Nonetheless, two teens decided to attack their peers because, as Dave Cullen describes in Columbine, one was a violent sociopath and the other was essentially in his thrall. Suddenly, it became clear that more or less all American youth were “at-risk” and the grant floodgates opened for nonprofits and schools interested in trying new approaches to reaching kids, even middle and upper middle class kids, with a variety of approaches.

The 21 Century Community Learning Centers (21st CCLC) program was one beneficiary of the national debate following Columbine. Funding for the 21st CCLC program, which was new at the time, was dramatically increased following Columbine. Even more importantly for many applicants, the Department of Education became very interested in funding 21st CCLC projects in relatively affluent areas, so much so that a special funding category for “suburban” schools was established.

While it later evolved to have an academic enrichment focus, the original idea behind the 21st CCLC program was essentially to keep kids in the school setting longer each day. The concept was to provide a safe place for them after school, while making sure they didn’t have enough unsupervised free time to build bombs and steal guns to bring back to school the next day. When the program was block granted to the states about seven years ago, a veneer of academic support was emphasized to both glam up the program and respond to the No Child Left Behind Act’s academic requirements.

We’ve written dozens of funded 21st CCLC grant proposals over the years, including one for a very affluent school district in Colorado not too far from Columbine. Yes, we shamelessly invoked Columbine in this proposal, as well as in other 21st CCLC and other at-risk youth proposals—particularly for projects in middle and middle upper class communities. We continue to do so, but now will add Sandy Hook as another example that even affluent kids face a daunting gantlet* of problems that make them at-risk and in need of wraparound supportive services.** This doesn’t diminish the enormity of the tragedy, but it does provide context and a salient example that reviewers will recognize.

In addition to 21st CCLC, many other federal and state grant programs were created after Columbine to fund such project concepts as hardened school security systems, disaster planning, school resource officers (cops that work in schools) and the like. When Congress returns in January, I expect to see new funding emerge for school safety and at-risk youth programs.
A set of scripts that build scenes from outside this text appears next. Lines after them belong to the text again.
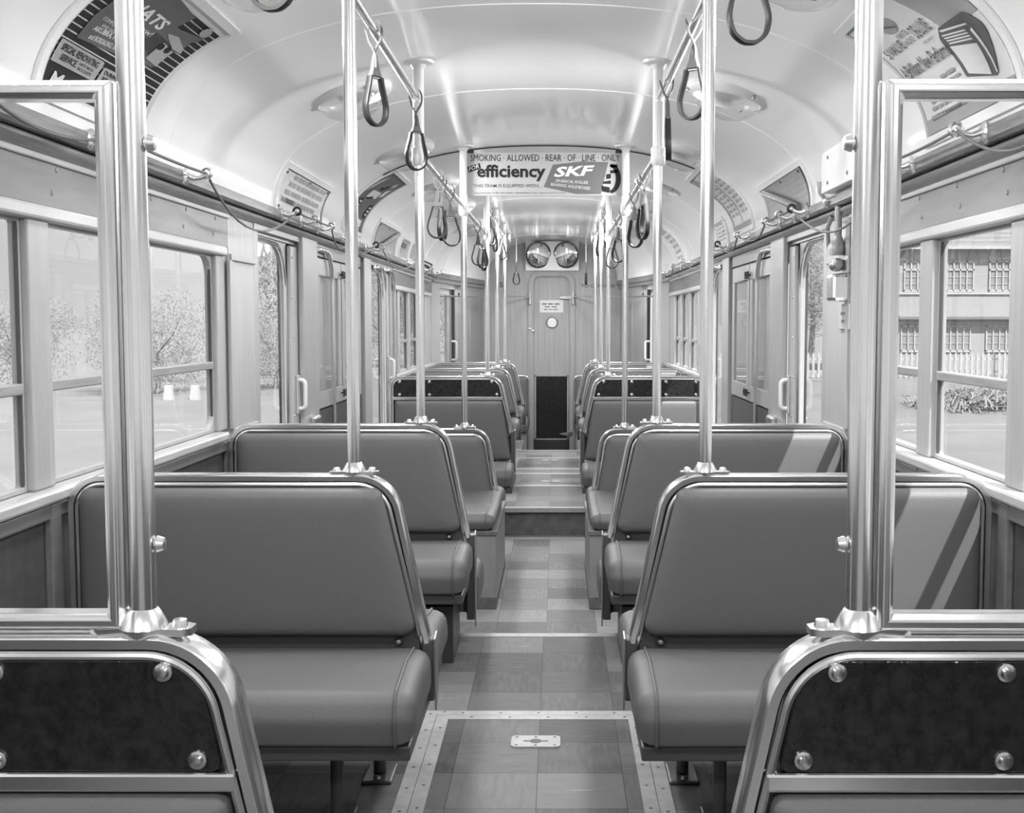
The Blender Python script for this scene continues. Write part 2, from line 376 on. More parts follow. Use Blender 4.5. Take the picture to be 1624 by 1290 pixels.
for s, nm in ((-1, 'left'), (1, 'right')):
    def X(d, s=s): return s*d
    def bx(b, x0, x1, y0, y1, z0, z1, s=s): b.box(min(s*x0, s*x1), max(s*x0, s*x1), y0, y1, z0, z1); return b
    # wainscot below the sills (dark), outer skin
    w = MB()
    bx(w, 1.195, 1.25, -1.35, 4.86, -.6, .765); bx(w, 1.195, 1.25, 8.88, 11.7, -.6, .765)
    bx(w, 1.195, 1.30, 6.04, 7.5, -.6, .74)
    struct('wall_'+nm, w, M['wains'])
    # vertical cover strips on the wainscot
    v = MB()
    for y in (2.14, 2.86, 3.58, 4.40, 9.34, 10.65): bx(v, 1.175, 1.1955, y-.03, y+.03, .0, .765)
    struct('trim_wainscot_'+nm, v, M['ply'], .004)
    # sill
    v = MB(); bx(v, 1.165, 1.252, -1.3, 4.36, .767, .80); bx(v, 1.165, 1.252, 8.9, 11.6, .767, .80)
    struct('trim_sill_'+nm, v, M['sill'], .008)
    v = MB(); bx(v, 1.178, 1.2, -1.3, 4.84, .725, .766); bx(v, 1.178, 1.2, 8.9, 11.6, .725, .766)
    struct('trim_undersill_'+nm, v, M['ply'], .006)
    # posts
    v = MB()
    for (a, c) in zip([-1.3]+[p[1] for p in WINS], [p[0] for p in WINS]+[4.47]): bx(v, 1.20, 1.24, a, c, .80, 1.50)
    for (a, c) in zip([8.86]+[p[1] for p in FWINS], [p[0] for p in FWINS]+[11.7]): bx(v, 1.20, 1.24, a, c, .80, 1.50)
    for (a, c, d) in ((5.69, 6.04, 1), (7.5, 7.78, 0)): bx(v, 1.17, 1.196, a, c, LOW-.3, 1.63); bx(v, 1.19, 1.26, a+.17*d, c-.15*(1-d), LOW-.3, 1.63)
    for (a, c) in ((4.84, 4.92), (8.78, 8.86)): bx(v, 1.19, 1.245, a, c, LOW-.3, 1.63)
    struct('wall_posts_'+nm, v, M['post'], .006)
    # panel between window and door
    v = MB(); bx(v, 1.19, 1.25, 4.47, 4.84, .76, 1.63); struct('wall_panel_'+nm, v, M['endply'])
    v = MB(); bx(v, 1.18, 1.192, 4.48, 4.84, 1.45, 1.475); bx(v, 1.18, 1.192, 4.47, 4.84, .775, .80); bx(v, 1.178, 1.192, 4.45, 4.49, .8, 1.45)
    struct('trim_panel_'+nm, v, M['post'], .003)
    # lintel boards
    v = MB(); bx(v, 1.19, 1.25, -1.35, 4.47, 1.50, 1.66); bx(v, 1.19, 1.25, 8.86, 11.7, 1.50, 1.66); bx(v, 1.19, 1.30, 6.04, 7.5, 1.56, 1.66)
    struct('wall_lintel_'+nm, v, M['ply'])
    v = MB(); bx(v, 1.182, 1.25, -1.3, 4.44, 1.463, 1.4995); bx(v, 1.182, 1.25, 8.88, 11.6, 1.463, 1.4995)
    struct('trim_lintel_'+nm, v, M['cream'], .008)
    v = MB(); bx(v, 1.185, 1.25, 4.84, 6.04, 1.60, 1.66); bx(v, 1.185, 1.25, 7.5, 8.86, 1.60, 1.66)
    bx(v, 1.21, 1.25, 4.92, 5.69, 1.585, 1.602); bx(v, 1.21, 1.25, 7.78, 8.78, 1.585, 1.602)
    struct('wall_doorhead_'+nm, v, M['post'])
    # screw heads on the lintel boards
    v = MB()
    for y in [1.9+.34*k for k in range(8)]+[9.1, 10.0, 10.9]:
        for z in (1.535, 1.595):
            v.lathe([(.0, .0045), (.006, .003), (.0075, 0)], 10, Matrix.Translation((s*1.19, y+(.03 if z > 1.56 else 0), z)) @ Matrix.Rotation(-s*PI/2, 4, 'Y'))
    struct('trim_screws_'+nm, v, M['mould'])
    # cornice: dark board and bright moulding
    v = MB(); pts = [(1.145, 1.66), (1.135, 1.668), (1.135, 1.70), (1.152, 1.706), (1.30, 1.706), (1.30, 1.66)]
    v.rings([[(s*a, -1.35, c) for a, c in pts], [(s*a, 11.75, c) for a, c in pts]], smooth=False); struct('trim_cornice_'+nm, v, M['cornice'])
    v = MB(); pts = [(1.195, 1.622)]+[(1.175-.024*math.sin(PI*k/8), 1.624+.036*k/8) for k in range(9)]+[(1.195, 1.6605)]
    v.rings([[(s*a, -1.35, c) for a, c in pts], [(s*a, 11.72, c) for a, c in pts]]); struct('trim_moulding_'+nm, v, M['mould'])
    v = MB(); bx(v, 1.181, 1.192, -1.3, 4.47, 1.606, 1.624); bx(v, 1.181, 1.192, 8.88, 11.6, 1.606, 1.624); struct('trim_bead_'+nm, v, M['cream'], .004)
    # windows: each one object with frame, mid rail and two panes
    for (a, c) in WINS+FWINS:
        wn += 1
        fn = lambda y, z, d, s=s: Vector((s*d, y, z))
        fr = MB(); cs = (0, 1, 1, 0) if a == 3.645 else ((1, 0, 0, 1) if a == 8.97 else (.15, .15, .15, .15))
        rounded_hole_frame(fr, fn, a+.010, c-.012, .812, 1.456, .07, .010, 1.218, 1.242, cs)
        wo_ = fr.build('window_%d' % wn, M['post'], kind='structure')
        mr = MB(); bx(mr, 1.212, 1.244, a+.016, c-.016, 1.038, 1.066); mr.build('mid_rail', M['mould'], wo_, bev=.004)
        g = MB(); bx(g, 1.2195, 1.2285, c-.016, c-.001, .80, 1.463); g.build('sash_channel', M['seatdark'], wo_)
        g = MB(); bx(g, 1.229, 1.233, a+.012, c-.012, 1.066, 1.455); g.build('upper_pane', M['glass'], wo_)
        g = MB(); bx(g, 1.229, 1.233, a+.012, c-.012, .815, 1.038); g.build('lower_pane', M['glass'], wo_)
    for (y0, y1) in ((4.92, 5.69), (7.78, 8.78)):
        dn += 1
        d = MB(); fn = lambda y, z, dd, s=s: Vector((s*dd, y, z))
        a, c = y0+.05, y0+(.635 if y0 < 6 else .86)
        rounded_hole_frame(d, fn, a+.012, c-.03, .30, 1.57, .20, .025, 1.222, 1.245, (.2, .2, 1, .15))
        bx(d, 1.222, 1.245, a-.013, c-.005, LOW-.2, .275)
        do = d.build('door_%d' % dn, M['post'], kind='structure')
        # chrome bead round the glass
        bd = MB(); pth = fillet([(s*1.220, a+.012, .30), (s*1.220, a+.012, 1.57), (s*1.220, c-.03, 1.57), (s*1.220, c-.03, .30)], [0, .03, .20, 0], 8, False)
        bd.tube(pth, .009, 8); bd.build('glass_bead', M['chrome'], do)
        g = MB(); bx(g, 1.232, 1.236, a+.008, c-.026, .29, 1.575); g.build('pane', M['glass'], do)
        e = MB(); bx(e, 1.20, 1.22, c+.005, c+.135, LOW-.1, 1.575); e.build('edge_strip', M['cream'], do, bev=.004)
        e = MB()
        for k in range(9): e.lathe([(0, .004), (.005, .003), (.006, 0)], 8, Matrix.Translation((s*1.20, c+.03, .0+.19*k)) @ Matrix.Rotation(-s*PI/2, 4, 'Y'))
        e.build('rivets', M['steel'], do)
        e = MB(); bx(e, 1.246, 1.262, c-.01, y1+.12, LOW-.1, 1.60); e.build('pocket', M['dark'], do)
        e = MB(); bx(e, 1.21, 1.24, c+.137, c+.15, 1.05, 1.60); e.build('pocket_slide', M['cornice'], do)
        h = MB(); hy_ = c+.10; h.tube(fillet([(s*1.205, hy_, .79), (s*1.160, hy_, .79), (s*1.160, hy_, .93), (s*1.205, hy_, .93)], .03, 5, False), .011, 10)
        h.build('handle', M['white'], do)
        h = MB(); bx(h, 1.190, 1.2, hy_-.03, hy_+.03, .765, .955); h.build('handle_plate', M['cream'], do, bev=.006)
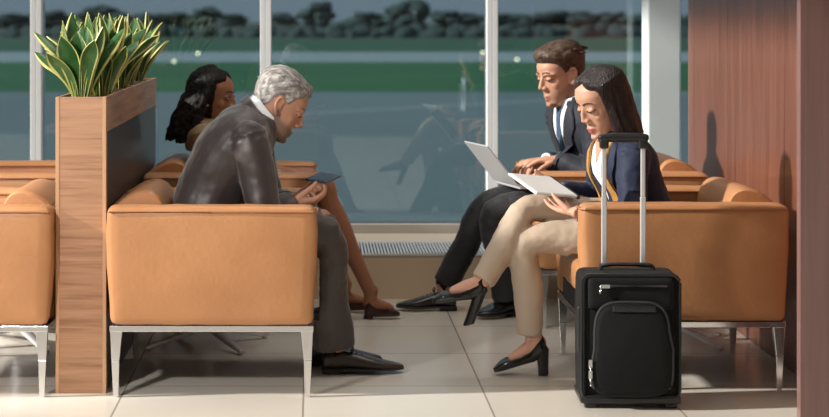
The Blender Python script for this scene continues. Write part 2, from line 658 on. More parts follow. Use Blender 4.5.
def long_hair(mtx, down, length, seed=0, wave=0.0, nl=64, cheek=.040, face_cut=.058, back=V((0, 0, 0)), part=.0, rad=.011, sides=(1, 1), th0=62):
    """scalp shell plus locks that fall from a parting"""
    g = G()
    rr = head_rings(n=96, fem=True)
    inv = mtx.inverted()
    ld = (inv.to_3x3() @ down).normalized()
    out = []
    for ring in rr:
        row = []
        for p in ring:
            zl = .084 - .45 * abs(p.y - part)
            if p.x < face_cut:
                zl = min(zl, .066) - (face_cut - p.x) * 7
            mask = sstep(-.004, .016, p.z - max(zl, -.10)) * sstep(0, .004, .0825 - p.x + max(0, p.z - .05) * 2)
            d = (p - V((-.005, 0, .0))).normalized()
            th = .013 + .004 * noise.noise(V((p.x * 30, p.y * 30, p.z * 12 + seed)))
            th *= 1 - .8 * sstep(.02, .06, p.x) * (1 - sstep(zl - .004, zl + .030, p.z))
            groove = .004 * math.exp(-((p.y - part) / .006) ** 2) * sstep(.02, .06, p.z) * sstep(-.04, 0, p.x)
            row.append(mtx @ (p + d * ((th - groove) * mask - .008 * (1 - mask))))
        out.append(row)
    g.loft(out)
    rnd = random.Random(seed)
    for i in range(nl):
        s = -1 if i % 2 else 1
        if not sides[0] and s < 0 and rnd.random() < .5:
            continue
        th = rnd.uniform(th0, 178)          # angle round the head from the face
        x = .080 * math.cos(R(th)) - .012
        y = s * .072 * math.sin(R(th))
        # along the scalp from the parting to ear height
        pts = []
        tw = V((x, y, 0))
        for k in range(5):
            e = R(8 + 82 * k / 4)
            q = V((-.008 + (tw.x + .008) * math.sin(e) * 1.12, tw.y * math.sin(e) * 1.14, .012 + .112 * math.cos(e)))
            pts.append(mtx @ q)
        L = length * rnd.uniform(.78, 1.05)
        q = pts[-1]
        side = (mtx.to_3x3() @ V((x * .3, y, 0))).normalized()
        ph = rnd.uniform(0, 6.28)
        for k in range(1, 6):
            t = k / 5
            off = side * (math.sin(ph + t * 7.5) * wave)
            off2 = (mtx.to_3x3() @ V((1, 0, 0))) * (math.cos(ph + t * 7.5) * wave)
            pts.append(q + down * (L * t) + back * (t ** 1.3) + off + off2 - side * (.012 * t))
        r0 = rad * rnd.uniform(.8, 1.2)
        g.tube(pts, [r0 * .8] * 3 + [r0] * 5 + [r0 * .75, r0 * .3], n=8, k=3)
    return g


def hand(g, wrist, d, palm, side, s=1.0, curl=(25, 35, 25), spread=5, thumb=(35, 20), thumb_curl=15):
    """side +1: thumb on d x palm side; palm is the direction the palm faces"""
    d = d.normalized()
    palm = (palm - d * palm.dot(d)).normalized()
    l = d.cross(palm).normalized() * side      # towards thumb
    w = V(wrist)
    kn = w + d * .088 * s
    g.rings([(w - d * .020 * s, l * .026 * s, palm * .019 * s), (w + d * .012 * s, l * .029 * s, palm * .017 * s), (w + d * .05 * s, l * .039 * s, palm * .0155 * s),
             (w + d * .082 * s, l * .041 * s, palm * .012 * s), (w + d * .096 * s, l * .036 * s, palm * .007 * s)], n=16, p=2.4, k=3)
    lens = [(.044, .026, .022), (.049, .030, .023), (.045, .027, .023), (.036, .021, .020)]
    for i in range(4):
        o = (1.5 - i) * .0205 * s
        base = kn + l * o - d * (.004 * s if i in (0, 2) else (.010 * s if i == 3 else 0))
        dd = (d * math.cos(R(spread * (1.5 - i))) + l * math.sin(R(spread * (1.5 - i)))).normalized()
        pts = [base - dd * .02 * s, base]
        a = 0
        p = base
        for j in range(3):
            a += curl[j] * (1 + .08 * i)
            p = p + (dd * math.cos(R(a)) + palm * math.sin(R(a))) * lens[i][j] * s
            pts.append(p)
        r = (.0092 if i < 3 else .0078) * s
        g.tube(pts, [r, r * 1.03, r * .95, r * .88, r * .72], n=10, k=3)
    # thumb leaves the side of the palm near its base
    tb = w + d * .022 * s + l * .024 * s + palm * .006 * s
    t1 = (d * math.cos(R(thumb[0])) + l * math.sin(R(thumb[0])) + palm * math.sin(R(thumb[1]))).normalized()
    t2 = (t1 + d * math.sin(R(thumb_curl)) + palm * math.sin(R(thumb_curl)) * .6).normalized()
    g.tube([tb - t1 * .01 * s, tb + t1 * .036 * s, tb + t1 * .036 * s + t2 * .030 * s, tb + t1 * .036 * s + t2 * .030 * s + (t2 + palm * .2).normalized() * .024 * s],
           [.0145 * s, .0115 * s, .0098 * s, .0078 * s], n=10, k=3)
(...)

This is because there is a qualitative difference between Sandy Hook and other recent school shootings–in this case, not only were the victims from affluent families, but they were also mostly children. Citizens will demand action and about the only politically neutral and easy action governments can take is to expand funding for services that might help prevent other similar tragedies. “Politically neutral and easy” leaves aside the political minefield of more stringent gun control laws, a subject which is beyond the scope of this post and this blog.

If your nonprofit is concerned with these issues and has the capacity to make a local difference, use your holiday downtime to get your staff and board members together to brainstorm an innovative project concepts that might be relevant to upcoming grant opportunities. As Rahm Emanuel famously said, “You never want a serious crisis to go to waste.”***


* Free proposal phrase here. I know you think it should be daunting “gauntlet,” but that would make it a challenging glove. The word you’re looking for is gantlet. EDIT: Actually, as this commenter points out, either has become correct.

** Another free proposal phrase here.

*** It’s also possible that we’ll start to see changes in the mental health system, since so many shooters have been involved with the mental health system prior to committing their crimes. As Liza Long writes in Thinking the Unthinkable, “When I asked my son’s social worker about my options, he said that the only thing I could do was to get Michael charged with a crime.” That needs to change.